AB'nin ve Amerika'nın Türkiye'den beklediği Ortadoğu rolü konularında belli belirsiz bir tutum değişikliğine gidilmekte olduğu gözlerden kaçmıyor. Askerin sivil siyaset ve iç idare üzerindeki etkisinin sona erdirilmesini isteyen AB ve ABD, asker sayısının azaltılmasına sıra gelince hiç seslerini çıkarmıyorlar. Aksine silah altındaki asker sayısının artırılmasından memnuniyet duyduklarını dahi söylemek mümkün. Çünkü eğer Amerika'nın salt askeri olarak boşaltacağı bölgeye Türkiye girip nazım rol oynayacaksa; sosyal, ekonomik, kültürel ve politik düzenleme yapacak bu ülkenin aynı zamanda güçlü ve kalabalık bir orduya sahip olması gerekir.
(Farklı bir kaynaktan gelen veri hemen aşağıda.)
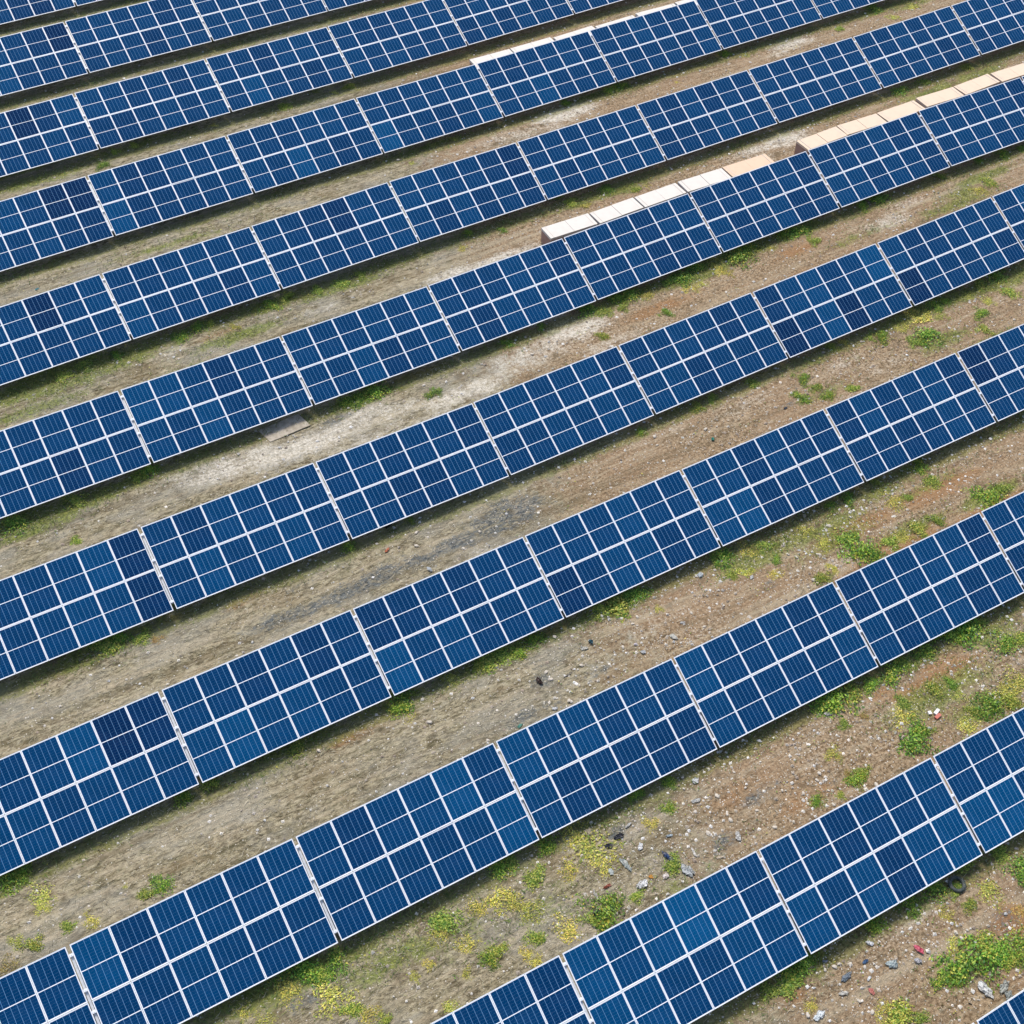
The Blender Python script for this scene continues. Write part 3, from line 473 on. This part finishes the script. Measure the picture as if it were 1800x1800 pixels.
# ---------------------------------------------------------------- ground cover: grass, straw, gravel
def scatter(n, prob, x0=-4, x1=64, y0=5, y1=84):
    """points on the soil inside the visible wedge, kept with probability prob(x,y)"""
    xs = rng.uniform(x0, x1, n); ys = rng.uniform(y0, y1, n)
    q = (np.stack([xs, ys, np.zeros(n)], 1) - CP) @ CR; u_ = q[:, 0]/-q[:, 2]*FPX; v_ = -q[:, 1]/-q[:, 2]*FPX
    k = (np.abs(u_) < 960) & (np.abs(v_) < 960); xs, ys = xs[k], ys[k]
    k = rng.uniform(0, 1, len(xs)) < prob(xs, ys); xs, ys = xs[k], ys[k]
    return xs, ys, ground_h(xs, ys)
def wob(x, y, s=1., ph=0.):
    return .5+.25*(np.sin(x*1.3*s+2*np.sin(y*.9*s+ph))+np.sin(y*2.1*s+1.7*np.sin(x*.8*s+ph)))
def blades(xs, ys, zs, length, width, lift, tints, along=0., clump=1):
    n = len(xs); th = rng.uniform(0, 2*np.pi, n)
    if along: th = np.where(rng.uniform(0, 1, n) < along, rng.normal(0, .45, n) + np.pi*rng.integers(0, 2, n), th)
    el = rng.uniform(0, lift, n); L = length*rng.uniform(.5, 1.4, n)
    d = np.stack([np.cos(th)*np.cos(el), np.sin(th)*np.cos(el), np.sin(el)], 1)*L[:, None]
    s = np.stack([-np.sin(th), np.cos(th), rng.normal(0, .3, n)], 1)*(width*rng.uniform(.6, 1.3, n)/2)[:, None]
    C = np.stack([xs, ys, zs+.012+rng.uniform(0, .03, n)], 1)
    V = np.stack([C-s, C+s, C+d+s*.3, C+d-s*.3], 1)
    col = np.array(tints)[rng.integers(0, len(tints), n)]*rng.uniform(.7, 1.25, n)[:, None]
    return V, col
xs, ys, zs = scatter(900000, lambda x, y: np.clip(look('straw', x, y)*1.0+.18, 0, 1)*np.clip(wob(x, y, .8)+.15, 0, 1)*.42*(1-np.clip(look('pale', x, y)*1.3, 0, .85))*(1-look('ash', x, y)*.8))
V_, C_ = blades(xs, ys, zs, .17, .014, .5, [(.50, .45, .33), (.60, .55, .42), (.30, .26, .18), (.16, .14, .09), (.36, .35, .23)], .6)
tag(link('dry_grass', quads('dry_grass', V_, M_grass, C_)), 'flattened straw coloured dry grass lying between the panel rows', 'dry grass', kind='stuff')
gp = lambda x, y: np.clip(look('green', x, y)*1.2*np.clip(wob(x, y, 2.2, 1)+.1, 0, 1) + look('edge', x, y)*np.clip(wob(x, y, .7, 4)*1.4-.2, 0, 1)*.75, 0, 1)*.8
xs, ys, zs = scatter(1100000, gp)
V_, C_ = blades(xs, ys, zs, .16, .024, 1.2, [(.15, .23, .045), (.10, .17, .035), (.26, .29, .08), (.20, .18, .07)])
tag(link('green_grass', quads('green_grass', V_, M_grass, C_)), 'short green grass growing below the low edges of the tables', 'grass', kind='stuff')
def cover(n, prob, size, up, tints):
    xs, ys, zs = scatter(n, prob); n = len(xs); th = rng.uniform(0, 2*np.pi, n)
    nr = np.stack([rng.normal(0, 1-up, n), rng.normal(0, 1-up, n), np.full(n, up)], 1); nr /= np.linalg.norm(nr, axis=1)[:, None]
    t = np.stack([np.cos(th), np.sin(th), th*0], 1); t -= (t*nr).sum(1)[:, None]*nr; b = np.cross(nr, t); s = size*rng.uniform(.5, 1.4, n)[:, None]
    C = np.stack([xs, ys, zs+rng.uniform(.02, .09, n)], 1)
    return np.stack([C-t*s, C+b*s*.6, C+t*s, C-b*s*.6], 1), np.array(tints)[rng.integers(0, len(tints), n)]*rng.uniform(.7, 1.2, n)[:, None]
gp2 = lambda x, y: np.clip(look('green', x, y)*np.clip(wob(x, y, 3., 2)*1.7-.35, 0, 1), 0, 1)*.8 + .22*np.clip(look('stony', x, y)+.3, 0, 1)*np.clip(wob(x, y, 1.6, 3)*2-1.2, 0, 1)*(x > 12+.2*y)
V_, C_ = cover(420000, gp2, .035, .7, MT+GT+YT[:3])
tag(link('leafy_ground_cover', quads('leafy_ground_cover', V_, M_grass, C_)), 'low sprawling leafy growth spread over the bare soil', 'ground cover', kind='stuff')
# pebbles
def pebbles(xs, ys, zs, r0, r1, tints):
    n = len(xs); base = np.array([(1,0,0),(0,1,0),(-1,0,0),(0,-1,0),(0,0,1),(0,0,-.6)], float); tri = [(0,1,4),(1,2,4),(2,3,4),(3,0,4)]
    r = r0+(r1-r0)*rng.uniform(0, 1, n)**3; J = base[None]*rng.uniform(.6, 1.3, (n, 6, 1)); J[..., 2] *= .6
    th = rng.uniform(0, 6.28, n); c, s = np.cos(th)[:, None], np.sin(th)[:, None]; Jx = J[..., 0]*c-J[..., 1]*s; Jy = J[..., 0]*s+J[..., 1]*c
    P_ = np.stack([Jx, Jy, J[..., 2]], 2)*r[:, None, None] + np.stack([xs, ys, zs+r*.15], 1)[:, None]
    Q = np.stack([P_[:, [a, b, b, c_]] for a, b, c_ in tri], 1)   # degenerate quads kept as triangles below
    T3 = np.stack([P_[:, [a, b, c_]] for a, b, c_ in tri], 1).reshape(-1, 3, 3)
    col = np.repeat(np.array(tints)[rng.integers(0, len(tints), n)]*rng.uniform(.7, 1.15, n)[:, None], 4, 0)
    m = bpy.data.meshes.new('gravel'); k = len(T3); m.vertices.add(3*k); m.vertices.foreach_set('co', T3.astype(np.float32).ravel())
    m.loops.add(3*k); m.loops.foreach_set('vertex_index', np.arange(3*k, dtype=np.int32)); m.polygons.add(k); m.polygons.foreach_set('loop_start', np.arange(k, dtype=np.int32)*3)
    try: m.polygons.foreach_set('loop_total', np.full(k, 3, np.int32))
    except Exception: pass
    a = m.attributes.new('tint', 'FLOAT_COLOR', 'FACE'); cc = np.ones((k, 4), np.float32); cc[:, :3] = col; a.data.foreach_set('color', cc.ravel())
    m.update(calc_edges=True); m.validate(); m.materials.append(M_stone); return m
xs, ys, zs = scatter(420000, lambda x, y: np.clip(look('stony', x, y)**1.2*.42*np.clip(wob(x, y, 1.1, 5)+.1, .1, 1)+.035+look('pale', x, y)*.25, 0, 1))
tag(link('gravel', pebbles(xs, ys, zs,   .012, .085, [(.62,.57,.50),(.75,.72,.66),(.45,.39,.32),(.35,.28,.22),(.80,.79,.76),(.78,.74,.66)])), 'pale pebbles and crushed rubble strewn over the bare soil', 'gravel', kind='stuff')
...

Modern tarihte Batı'nın öngördüğü hiçbir reform askerlerin desteği -baskısı- olmadan gerçekleşmiş değildir.
Bu çerçeveden AB ve ABD canibinden askerin sayısının azaltılması yönünde herhangi bir talebin gelmiyor olması anlaşılır olmaktadır. Bunun tercümesi, son 200 senedir, iç reformların hayata geçmesinde asker Osmanlı'da ve Türkiye Cumhuriyeti'nde hangi rolleri oynamışsa, "model ortak" Türkiye'nin Ortadoğu'ya Batı modernizmini ve reform programlarını götürürken, arkasında muazzam ve kuvvetli bir ordu ile bu süreçte yer alması beklenmektedir. Türk kamuoyunun yakından bildiği uluslararası bir finansörün -ki nice projenin arkasındaki mali güçtür- "Türklerin en iyi ihraç ürünleri ordularıdır" dediği hatırlardadır.
Denilecek ki, profesyonel bir ordunun, hem hareket kabiliyeti hem etkin gücü daha yüksek değil mi? Kuşkusuz öyledir. Ancak bunun için, Batı'yı referans alan modernleşmenin ikna edici çerçevede sosyal ve politik istikrar kazanması lazım. Bu yönde henüz kesin belirtiler görülebilmiş değildir. Mesele böyle olunca bedelli askerliğin en azından orta vadede gündeme gelmeyeceğini söylemek mümkün.